▸ **Required work**
Each line from the top of the listing through the one holding "mb.build('side_jetty', M['tarred_oak'], rh)" should be restated word for word, with nothing added and no pictures.

▸ **Source material**

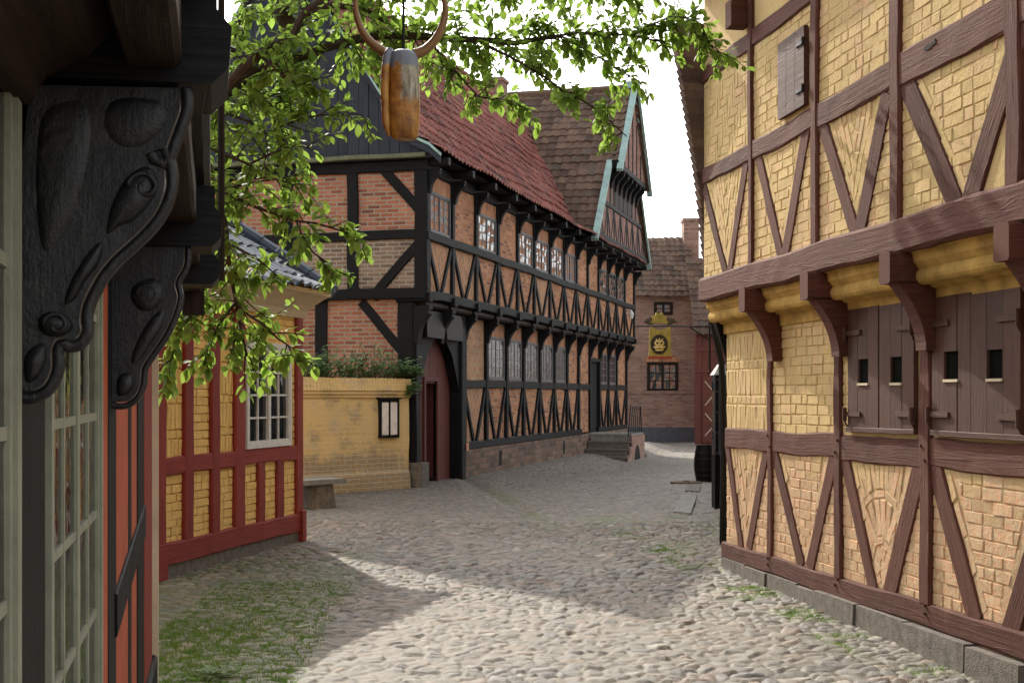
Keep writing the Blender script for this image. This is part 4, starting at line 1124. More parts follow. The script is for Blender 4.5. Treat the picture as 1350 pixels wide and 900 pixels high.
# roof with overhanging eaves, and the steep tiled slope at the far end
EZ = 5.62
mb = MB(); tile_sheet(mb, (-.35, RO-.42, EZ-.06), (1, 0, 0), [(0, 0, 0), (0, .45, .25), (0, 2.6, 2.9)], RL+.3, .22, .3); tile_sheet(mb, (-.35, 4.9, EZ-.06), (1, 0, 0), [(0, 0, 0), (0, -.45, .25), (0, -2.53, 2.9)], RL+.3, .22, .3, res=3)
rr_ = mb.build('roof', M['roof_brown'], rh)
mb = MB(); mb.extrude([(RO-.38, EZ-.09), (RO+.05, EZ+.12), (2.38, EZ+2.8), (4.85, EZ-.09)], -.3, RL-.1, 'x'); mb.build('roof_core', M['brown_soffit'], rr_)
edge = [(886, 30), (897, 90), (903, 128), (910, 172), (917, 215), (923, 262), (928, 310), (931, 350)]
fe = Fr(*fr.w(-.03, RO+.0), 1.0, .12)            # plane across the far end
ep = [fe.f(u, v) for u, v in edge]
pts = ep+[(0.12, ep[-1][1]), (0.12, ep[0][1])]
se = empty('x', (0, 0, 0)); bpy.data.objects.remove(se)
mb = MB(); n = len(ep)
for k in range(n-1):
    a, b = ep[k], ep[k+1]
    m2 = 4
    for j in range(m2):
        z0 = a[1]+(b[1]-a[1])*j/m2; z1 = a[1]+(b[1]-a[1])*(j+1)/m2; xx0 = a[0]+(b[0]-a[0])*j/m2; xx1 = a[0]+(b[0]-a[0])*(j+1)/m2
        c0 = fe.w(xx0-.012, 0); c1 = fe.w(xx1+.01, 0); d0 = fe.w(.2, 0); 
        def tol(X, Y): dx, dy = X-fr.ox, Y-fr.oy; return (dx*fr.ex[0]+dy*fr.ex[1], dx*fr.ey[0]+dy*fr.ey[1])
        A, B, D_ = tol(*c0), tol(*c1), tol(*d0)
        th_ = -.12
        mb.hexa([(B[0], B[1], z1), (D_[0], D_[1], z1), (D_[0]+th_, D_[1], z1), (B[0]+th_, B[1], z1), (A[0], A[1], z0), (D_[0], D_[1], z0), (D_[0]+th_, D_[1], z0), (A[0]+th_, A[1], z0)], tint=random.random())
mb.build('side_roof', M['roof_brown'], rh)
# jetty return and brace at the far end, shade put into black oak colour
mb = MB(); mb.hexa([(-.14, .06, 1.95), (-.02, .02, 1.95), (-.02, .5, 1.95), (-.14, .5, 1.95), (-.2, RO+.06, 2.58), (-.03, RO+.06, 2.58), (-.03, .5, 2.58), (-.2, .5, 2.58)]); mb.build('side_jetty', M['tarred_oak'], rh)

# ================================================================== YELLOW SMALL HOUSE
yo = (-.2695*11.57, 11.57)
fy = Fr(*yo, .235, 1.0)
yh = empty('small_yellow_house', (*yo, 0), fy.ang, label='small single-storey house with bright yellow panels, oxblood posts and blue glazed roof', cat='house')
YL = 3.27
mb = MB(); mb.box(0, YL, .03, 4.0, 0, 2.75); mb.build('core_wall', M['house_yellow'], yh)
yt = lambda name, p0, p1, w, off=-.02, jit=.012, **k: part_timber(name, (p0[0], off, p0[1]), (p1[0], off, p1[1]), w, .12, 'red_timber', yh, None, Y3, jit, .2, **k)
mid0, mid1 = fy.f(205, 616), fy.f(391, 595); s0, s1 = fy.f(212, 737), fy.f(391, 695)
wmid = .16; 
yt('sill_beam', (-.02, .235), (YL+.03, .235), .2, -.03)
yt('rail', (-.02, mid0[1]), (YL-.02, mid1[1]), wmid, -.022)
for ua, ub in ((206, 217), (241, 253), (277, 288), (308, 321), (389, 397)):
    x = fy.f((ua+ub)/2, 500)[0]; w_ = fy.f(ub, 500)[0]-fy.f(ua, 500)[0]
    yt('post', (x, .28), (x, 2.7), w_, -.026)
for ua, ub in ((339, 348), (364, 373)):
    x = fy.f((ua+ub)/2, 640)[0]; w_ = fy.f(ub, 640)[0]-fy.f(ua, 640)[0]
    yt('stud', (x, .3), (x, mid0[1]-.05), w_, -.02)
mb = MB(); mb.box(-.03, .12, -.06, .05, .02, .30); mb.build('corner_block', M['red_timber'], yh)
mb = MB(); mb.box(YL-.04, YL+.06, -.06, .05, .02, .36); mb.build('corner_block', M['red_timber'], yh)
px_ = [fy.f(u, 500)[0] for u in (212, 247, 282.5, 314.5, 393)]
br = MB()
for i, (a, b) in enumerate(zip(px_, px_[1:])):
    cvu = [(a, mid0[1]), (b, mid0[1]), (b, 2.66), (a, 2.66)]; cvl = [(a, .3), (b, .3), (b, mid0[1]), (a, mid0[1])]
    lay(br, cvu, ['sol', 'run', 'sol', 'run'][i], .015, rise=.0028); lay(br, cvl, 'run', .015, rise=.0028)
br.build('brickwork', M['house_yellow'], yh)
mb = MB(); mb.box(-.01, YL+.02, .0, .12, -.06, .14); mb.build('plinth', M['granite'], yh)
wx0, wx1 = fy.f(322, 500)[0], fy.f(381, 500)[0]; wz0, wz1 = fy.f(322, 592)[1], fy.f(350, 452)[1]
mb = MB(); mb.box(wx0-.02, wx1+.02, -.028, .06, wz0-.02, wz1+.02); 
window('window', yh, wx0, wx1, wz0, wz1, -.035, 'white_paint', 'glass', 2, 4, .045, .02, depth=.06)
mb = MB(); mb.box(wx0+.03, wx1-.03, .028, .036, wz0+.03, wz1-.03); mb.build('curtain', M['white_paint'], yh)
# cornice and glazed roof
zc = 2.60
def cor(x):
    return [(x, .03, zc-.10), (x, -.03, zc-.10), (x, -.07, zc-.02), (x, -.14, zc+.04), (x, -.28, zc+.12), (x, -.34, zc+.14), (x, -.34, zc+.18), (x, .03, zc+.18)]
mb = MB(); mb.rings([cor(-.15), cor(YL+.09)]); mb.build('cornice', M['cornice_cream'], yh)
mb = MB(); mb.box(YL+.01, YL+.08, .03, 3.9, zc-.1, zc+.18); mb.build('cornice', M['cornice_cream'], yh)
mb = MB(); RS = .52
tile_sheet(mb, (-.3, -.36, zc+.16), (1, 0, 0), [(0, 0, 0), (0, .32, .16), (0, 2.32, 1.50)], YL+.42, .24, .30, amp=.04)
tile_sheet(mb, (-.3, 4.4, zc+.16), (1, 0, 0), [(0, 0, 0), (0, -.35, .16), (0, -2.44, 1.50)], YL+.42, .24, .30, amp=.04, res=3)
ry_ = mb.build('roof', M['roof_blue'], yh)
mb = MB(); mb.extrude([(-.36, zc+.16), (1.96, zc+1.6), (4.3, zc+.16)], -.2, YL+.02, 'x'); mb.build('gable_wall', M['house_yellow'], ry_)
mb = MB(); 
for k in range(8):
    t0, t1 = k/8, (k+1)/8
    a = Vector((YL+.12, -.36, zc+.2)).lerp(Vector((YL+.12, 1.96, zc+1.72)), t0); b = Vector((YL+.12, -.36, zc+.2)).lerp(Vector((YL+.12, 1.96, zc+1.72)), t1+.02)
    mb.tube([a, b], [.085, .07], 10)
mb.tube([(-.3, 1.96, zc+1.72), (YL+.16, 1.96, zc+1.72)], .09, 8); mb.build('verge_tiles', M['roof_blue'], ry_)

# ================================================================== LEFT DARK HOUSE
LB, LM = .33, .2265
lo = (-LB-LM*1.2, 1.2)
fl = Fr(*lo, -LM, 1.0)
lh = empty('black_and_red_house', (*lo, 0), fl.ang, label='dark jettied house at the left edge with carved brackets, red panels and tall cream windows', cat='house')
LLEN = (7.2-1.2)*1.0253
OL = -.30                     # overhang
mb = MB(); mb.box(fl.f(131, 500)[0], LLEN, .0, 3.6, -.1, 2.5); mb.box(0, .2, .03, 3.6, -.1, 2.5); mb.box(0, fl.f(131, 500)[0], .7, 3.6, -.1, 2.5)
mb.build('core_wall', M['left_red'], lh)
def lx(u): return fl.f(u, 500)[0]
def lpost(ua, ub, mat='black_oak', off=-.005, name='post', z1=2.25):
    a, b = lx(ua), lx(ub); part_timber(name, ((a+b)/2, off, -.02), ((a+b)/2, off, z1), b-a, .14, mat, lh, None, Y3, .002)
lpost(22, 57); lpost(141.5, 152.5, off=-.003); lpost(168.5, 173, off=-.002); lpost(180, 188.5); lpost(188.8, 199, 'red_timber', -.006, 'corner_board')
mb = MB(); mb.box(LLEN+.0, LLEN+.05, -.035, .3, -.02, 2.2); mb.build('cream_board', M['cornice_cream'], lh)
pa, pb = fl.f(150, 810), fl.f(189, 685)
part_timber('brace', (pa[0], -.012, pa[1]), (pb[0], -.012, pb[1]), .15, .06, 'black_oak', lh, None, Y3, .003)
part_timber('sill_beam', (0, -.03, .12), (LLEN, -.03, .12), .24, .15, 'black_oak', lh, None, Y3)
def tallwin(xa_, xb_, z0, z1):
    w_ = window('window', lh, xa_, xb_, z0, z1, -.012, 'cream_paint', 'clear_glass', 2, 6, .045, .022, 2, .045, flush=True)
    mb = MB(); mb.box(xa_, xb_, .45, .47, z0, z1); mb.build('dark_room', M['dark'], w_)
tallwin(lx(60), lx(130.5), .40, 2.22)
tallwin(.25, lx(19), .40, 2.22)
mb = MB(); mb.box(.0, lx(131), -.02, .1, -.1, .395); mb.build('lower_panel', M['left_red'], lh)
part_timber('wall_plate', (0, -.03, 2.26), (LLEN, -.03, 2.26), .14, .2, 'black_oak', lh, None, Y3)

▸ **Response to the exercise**
Keep writing the Blender script for this image. This is part 4, starting at line 1124. More parts follow. The script is for Blender 4.5. Treat the picture as 1350 pixels wide and 900 pixels high.
# roof with overhanging eaves, and the steep tiled slope at the far end
EZ = 5.62
mb = MB(); tile_sheet(mb, (-.35, RO-.42, EZ-.06), (1, 0, 0), [(0, 0, 0), (0, .45, .25), (0, 2.6, 2.9)], RL+.3, .22, .3); tile_sheet(mb, (-.35, 4.9, EZ-.06), (1, 0, 0), [(0, 0, 0), (0, -.45, .25), (0, -2.53, 2.9)], RL+.3, .22, .3, res=3)
rr_ = mb.build('roof', M['roof_brown'], rh)
mb = MB(); mb.extrude([(RO-.38, EZ-.09), (RO+.05, EZ+.12), (2.38, EZ+2.8), (4.85, EZ-.09)], -.3, RL-.1, 'x'); mb.build('roof_core', M['brown_soffit'], rr_)
edge = [(886, 30), (897, 90), (903, 128), (910, 172), (917, 215), (923, 262), (928, 310), (931, 350)]
fe = Fr(*fr.w(-.03, RO+.0), 1.0, .12)            # plane across the far end
ep = [fe.f(u, v) for u, v in edge]
pts = ep+[(0.12, ep[-1][1]), (0.12, ep[0][1])]
se = empty('x', (0, 0, 0)); bpy.data.objects.remove(se)
mb = MB(); n = len(ep)
for k in range(n-1):
    a, b = ep[k], ep[k+1]
    m2 = 4
    for j in range(m2):
        z0 = a[1]+(b[1]-a[1])*j/m2; z1 = a[1]+(b[1]-a[1])*(j+1)/m2; xx0 = a[0]+(b[0]-a[0])*j/m2; xx1 = a[0]+(b[0]-a[0])*(j+1)/m2
        c0 = fe.w(xx0-.012, 0); c1 = fe.w(xx1+.01, 0); d0 = fe.w(.2, 0); 
        def tol(X, Y): dx, dy = X-fr.ox, Y-fr.oy; return (dx*fr.ex[0]+dy*fr.ex[1], dx*fr.ey[0]+dy*fr.ey[1])
        A, B, D_ = tol(*c0), tol(*c1), tol(*d0)
        th_ = -.12
        mb.hexa([(B[0], B[1], z1), (D_[0], D_[1], z1), (D_[0]+th_, D_[1], z1), (B[0]+th_, B[1], z1), (A[0], A[1], z0), (D_[0], D_[1], z0), (D_[0]+th_, D_[1], z0), (A[0]+th_, A[1], z0)], tint=random.random())
mb.build('side_roof', M['roof_brown'], rh)
# jetty return and brace at the far end, shade put into black oak colour
mb = MB(); mb.hexa([(-.14, .06, 1.95), (-.02, .02, 1.95), (-.02, .5, 1.95), (-.14, .5, 1.95), (-.2, RO+.06, 2.58), (-.03, RO+.06, 2.58), (-.03, .5, 2.58), (-.2, .5, 2.58)]); mb.build('side_jetty', M['tarred_oak'], rh)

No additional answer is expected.